El “hijo menor” representa a todos los que “se marchan de casa y viven perdidamente”. O quizá mejor, a todos los que lo hemos hecho alguna o las veces que haya sido. Se trata de alguien egoísta y presuntuoso que, en el mejor de los casos, busca realizarse, viviendo su vida. Sueña con el dinero y con lo que él entiende por “buena vida”, al margen de la monotonía y aburrimiento, piensa él, del hogar familiar. Y lo realiza, sin importarle su padre, su hermano ni el terrible sufrimiento que su conducta ocasiona. Y se fue a dilapidar sus bienes viviendo perdidamente. Si, después de sus experiencias, el muchacho regresó a la casa paterna, no fue por afecto familiar, ni porque estuviese arrepentido de veras. Fue porque se creía definitivamente fracasado, había perdido la partida y lo único que deseaba era volver a comer aunque fuera como los criados de su padre. Pero, vuelve. Y eso le salva.

El “hijo mayor” es distinto, ¡es un cumplidor! Pero un cumplidor duro, agriado, envenenado. Envidia a los pecadores a los que no tiene el coraje de imitar. “Volvía de trabajar”, como siempre. Sin desobedecer nunca. Pero, también sin amar nunca. En su padre no ve a un padre sino a un patrono. Sus relaciones con su padre son más contractuales que filiales. “Te he servido muchos años...; no he transgredido ninguno de tus mandatos”; “no me has dado ni siquiera un cabrito...” Ni siquiera admite llamar hermano a su hermano, sino “ese hijo tuyo”. Ese carácter ingrato no suscita en nosotros ninguna simpatía. Nos sentimos inclinados a sospechar de sus méritos y a reprocharle duramente su falta de corazón. 

  • El padre

El padre es el personaje importante. De cuanto hemos estudiado y conocemos de Dios, no recuerdo una descripción más conmovedora que esta parábola del gran perdón de Dios que nos contó su hijo Jesús. Decidme en qué podríamos mejorar los hombres, puestos a hacer misericordia, el texto de Lucas: “Cuando su hijo aún estaba lejos, su padre lo vio y se conmovió y, echando a correr, se le echó al cuello y se puso a besarlo”. ¿Os imagináis a Dios oteando el horizonte, corriendo, conmoviéndose, abrazando y besando al joven contra su corazón? Fijaos lo que hace un padre para que su hijo se vuelva a sentir hijo, al verse inundado de amor. Corre a su encuentro, lo cubre de besos, interrumpe su confesión aprendida de memoria, lo viste, lo calza, lo adorna y celebra en su honor un festín.

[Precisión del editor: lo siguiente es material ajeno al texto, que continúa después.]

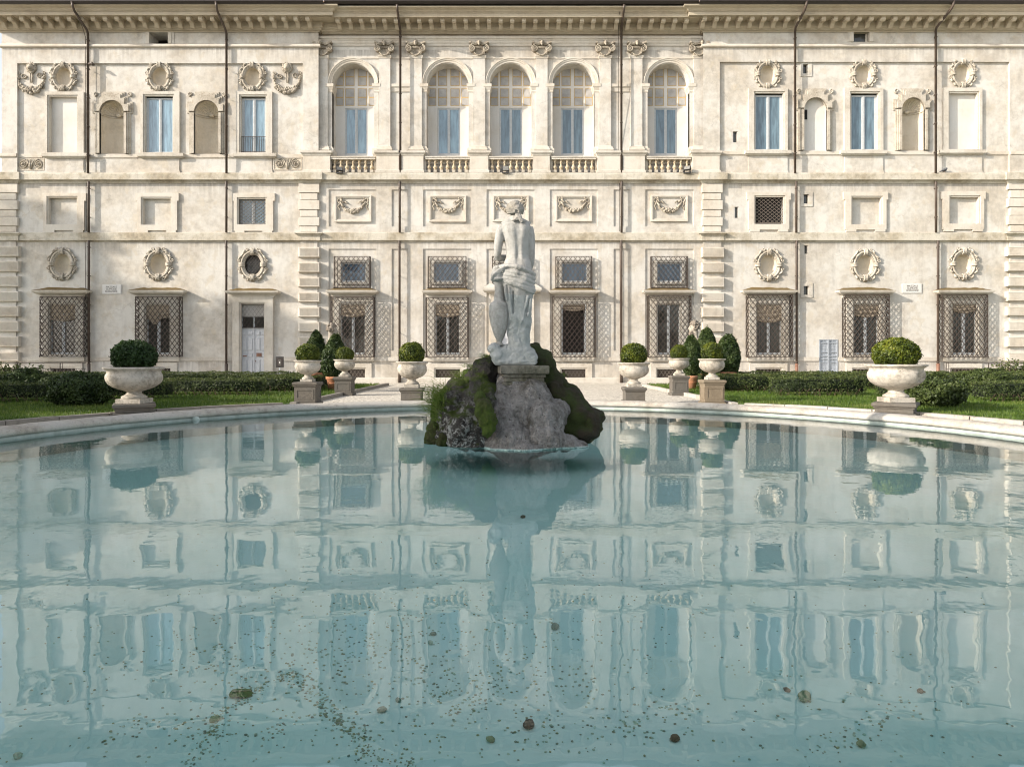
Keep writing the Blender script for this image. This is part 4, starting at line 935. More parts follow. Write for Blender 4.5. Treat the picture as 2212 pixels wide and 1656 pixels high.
for (a, b_) in ((721.6, 798.8), (924.6, 1006.5), (1063.5, 1145), (1200.8, 1278.7), (1407, 1485.4)):
    c = CX+((a+b_)/2-CX)*1.008
    ia = {721.6: (736, 791), 924.6: (937, 993), 1063.5: (1075, 1132), 1200.8: (1213, 1269), 1407: (1419, 1474)}[a]
    w = surround(ia[0]-5.5, ia[1]+5.5, 561.5, 614, ia[0], ia[1], 567, 609, p=.03, mat='trav', step=False)
    g = MB(); A, B, C, D = X(ia[0])+.006, X(ia[1])-.006, Z(609)+.006, Z(567)-.006
    for q in ((A, A+.07, C, D), (B-.07, B, C, D), (A+.07, B-.07, D-.07, D), (A+.07, B-.07, C, C+.07)): g.box(q[0], q[1], YF+.06, YF+.12, q[2], q[3], 'wood')
    g.build('casement', w); g = MB(); g.box(A+.07, B-.07, YF+.10, YF+.115, C+.07, D-.07, 'glass_sky'); g.build('pane', w)
    grille(a, b_, 554, 621.5, .20, w, pins=False)
for (a, b_, c, d) in [h[:4] for h in left_low[-2:]]+[h[:4] for h in mid_low[-4:]]+[h[:4] for h in right_low[6:9]]:
    w = surround(a-11, b_+11, c-9, d+ (0 if c < 793.58 and a != 737 else 0), a, b_, c, d, p=.07, inner=-.1, name='basement_window')
    g = MB(); lattice(g, (X(a)+.02, YF+.05, Z(d)+.02), (1, 0, 0), (0, 0, 1), X(b_)-X(a)-.04, Z(c)-Z(d)-.04, .20, .30, .013, mat='ironlit'); g.build('grille', w)
    g = MB(); g.box(X(a)+.01, X(b_)-.01, YF+.15, YF+.2, Z(d)+.01, Z(c)-.01, 'iron'); g.build('shutter', w)
# doors
w = surround(501.8, 589, 641, 822, 518, 575, 653, 818, p=.14, inner=-.1, name='door_frame'); hood(483.5, 601, 622, 638.5, w, p=.5)
def leafdoor(x0, x1, y0, y1, depth, mat='door', handle=True):
    a, b_, c, d = X(x0)+.005, X(x1)-.005, Z(y1), Z(y0)-.004; y = YF+depth; mb = MB(); m_ = (a+b_)/2; mb.box(a, b_, y, y+.05, c, d, mat)
    H = d-c
    for (u0, u1) in ((a, m_-.012), (m_+.012, b_)):
        W_ = u1-u0; mb.box(u0, u1, y-.03, y-.001, c, c+.12, mat)
        for (z0, z1) in ((.05, .40), (.44, .53), (.57, .84), (.87, .96)):
            for q in ((0.06, .48), (.52, .94)):
                xa, xb = u0+W_*q[0], u0+W_*q[1]; za, zb = c+H*z0, c+H*z1
                mb.box(xa, xb, y-.012, y-.0005, za, zb, mat); mb.box(xa+.035, xb-.035, y-.035, y-.0125, za+.035, zb-.035, mat, .008)
    mb.box(m_-.03, m_+.03, y-.05, y-.036, c+.12, d, mat)
    return mb, (a, b_, c, d, m_, y)
mb, (a, b_, c, d, m_, y) = leafdoor(518, 575, 710, 820, .16); o = mb.build('door', pal); o['label'] = 'pale grey panelled double door under a grilled transom'
g = MB(); g.box(a+.12, a+.32, y-.05, y-.03, c+1.25, c+1.31, 'copper'); g.box(m_+.14, m_+.42, y-.05, y-.036, c+1.25, c+1.45, 'copper'); g.ball((m_+.1, y-.08, c+1.0), .035, 'copper'); g.build('door_fittings', o)
g = MB(); A, B, C, D = X(518)+.01, X(575)-.01, Z(708.5), Z(653)-.01; g.box(A, B, YF+.14, YF+.21, C-.05, C+.04, 'wood'); g.box(A, A+.09, YF+.14, YF+.2, C+.04, D, 'wood'); g.box(B-.09, B, YF+.14, YF+.2, C+.04, D, 'wood'); g.box((A+B)/2-.05, (A+B)/2+.05, YF+.14, YF+.2, C+.04, C+.65, 'wood'); g.box(A+.09, B-.09, YF+.14, YF+.2, C+.62, D, 'plaster_pale')
t_ = g.build('transom', w); g = MB(); g.box(A+.09, B-.09, YF+.17, YF+.18, C+.04, C+.61, 'glass_dark'); g.build('pane', w)
g = MB(); lattice(g, (A+.02, YF+.08, C+.02), (1, 0, 0), (0, 0, 1), B-A-.04, D-C-.04, .21, .29, .014); g.build('grille', w)
# central doorway, largely hidden behind the statue
w = surround(1060, 1154, 634, 828, 1072, 1142, 640, 826, p=.14, inner=-.1, name='door_frame')
mb = MB(); mb.mould(X(1060, .2), X(1153, .2), .14, [(.16, Z(640, .16)), (.20, Z(634, .2)), (.30, Z(632, .3)), (.50, Z(629, .5)), (.55, Z(626, .55)), (.55, Z(621.5, .55)), (.2, Z(612, .2)), (.2, Z(608, .2))], 'trav'); mb.build('hood', w)
mb, q = leafdoor(1072, 1142, 660, 830, .10, 'door'); o = mb.build('door', pal); o['label'] = 'pale grey panelled double door half hidden by the statue'
# low grey studded service door
mb = MB(); a, b_, c, d = X(1769.2), X(1809.3), Z(812), Z(733.2); y = YF+.03; mb.box(a, b_, y, y+.02, c, d, 'steel')
W_ = b_-a; H = d-c
for (u0, u1) in ((0, .055), (.46, .54), (.945, 1)): mb.box(a+W_*u0, a+W_*u1, y-.06, y-.001, c, d, 'steel')
for z_ in (0, .10, .36, .46, .54, .64, .90, .985):
    for (u0, u1) in ((.055, .46), (.54, .945)): mb.box(a+W_*u0, a+W_*u1, y-.05, y-.001, c+H*z_, c+H*z_+.035, 'steel')
for i in range(5):
    for j in range(24):
        for u0 in (.09, .575): mb.ball((a+W_*(u0+.335*i/4), y-.01, c+H*(.04+.92*j/23)), .016, 'steel', 5, 4)
o = mb.build('service_door', pal); o['label'] = 'low silver-grey door covered in studs'
# ------------------------------------------------------------------ rainwater pipes and wires
def pipe(pts, r=.062, name='downpipe', collars=True, mt='pipe'):
    mb = MB(); mb.tube([(X(px, p), YF-p, Z(py, p)) for px, py, p in pts], r, 10, mt)
    if collars:
        (px, y0, p), (_, y1, _) = pts[-2], pts[-1]
        for yy in np.arange(y0+12, y1, 62): mb.tube([(X(px, p), YF-p, Z(yy, p)), (X(px, p), YF-p, Z(yy+1.4, p))], r*1.35, 10, mt); mb.bar((X(px, p), YF-p, Z(yy+.7, p)), (X(px, p), YF-p+.2, Z(yy+.7, p)), .02, mt)
    mb.build(name, pal)
def down(x1, x2, x3, top, pu, kink, ang, yend=827, pl=.17):
    pipe(top+[(x1, kink, pu), (x1, 374, pu)]); pipe([(x2, 392, pl), (x2, 394, pl), (x2, 502, pl)]); pipe([(x3, 520, pl), (x3, 521, pl), (x3, yend-42, pl)])
    pipe([(x3, yend-42, pl), (x3, yend, pl)], .085, 'downpipe_foot', False, 'copper' if x3 > 1600 else 'pipe')
PU = PW+.15
down(190, 191.5, 191.8, [(155.5, 4, 1.62), (157, 14, 1.56), (160.5, 24, 1.36), (187, 64, .56)], PU, 74, 0)
down(489.2, 489, 488.8, [(466.5, 4, 1.62), (467.5, 14, 1.56), (469.5, 25, 1.36), (486.5, 63, .56)], PU, 73, 0)
down(864.8, 863.5, 863, [(857.5, 10, 1.42), (858, 18, 1.36), (859, 27, 1.15), (863.5, 60, .38)], PC+.36, 66, 0)
down(1342.3, 1342.8, 1342.3, [(1348.6, 10, 1.42), (1347.8, 18, 1.36), (1347, 28, 1.15), (1342.6, 58, .38)], PC+.36, 66, 0)
down(1717.5, 1720.2, 1721, [(1743, 2, 1.62), (1741.5, 13, 1.56), (1738, 23, 1.36), (1718.5, 60, .56)], PU, 70, 0)
down(2021.4, 2022, 2026.5, [(2061, 2, 1.62), (2059, 12, 1.56), (2053, 22, 1.36), (2023, 60, .56)], PU, 68, 0)
def wire(pts): mb = MB(); mb.tube([(X(a, c), YF-c, Z(b_, c)) for a, b_, c in pts], .014, 5, 'iron'); mb.build('cable', pal)
wire([(150, 4, 1.4), (165, 28, 1.2), (179, 62, .6), (184.5, 80, .2), (185.5, 370, .18)]); wire([(186, 395, .05), (186.5, 500, .05)]); wire([(184, 522, .05), (185, 626, .05), (186, 780, .05)])
wire([(1343, 0, 1.2), (1338, 30, 1.0), (1336, 60, .3), (1335.5, 330, -.14), (1337, 372, .2)]); wire([(1338, 395, .03), (1338.5, 500, .03)]); wire([(1339, 522, .03), (1340, 820, .03)])
mb = MB(); mb.tube([(X(192, PU), YF-PU, Z(139, PU)), (X(200, PU), YF-PU-.05, Z(137.5, PU)), (X(204, PU), YF-PU-.1, Z(142, PU))], .07, 8, 'pipe'); mb.build('camera_bracket', pal)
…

Desde que Jesús dijo esta parábola y constatamos que, de una u otra forma, todos alguna vez, al menos, nos hemos ido -¡Dios sabe cómo!- del hogar, la única conversión es volver, volver al hogar, volver a los brazos del Padre. ¿Aunque sólo sea por los cerdos y bellotas? Aunque así sea. Aunque, como el hijo menor, creamos que en el hogar sólo hay trabajo y jornaleros, hay que volver. Ya se encargará el Padre de abrazarnos, calzarnos, vestirnos y volver a besarnos como sólo un Padre y una Madre saben hacer. Y, no hagáis caso de hermanos mayores, que siempre habrá. Lo nuestro es volver. Lo del Padre, ¿qué le vamos a decir nosotros?, ya lo sabe él.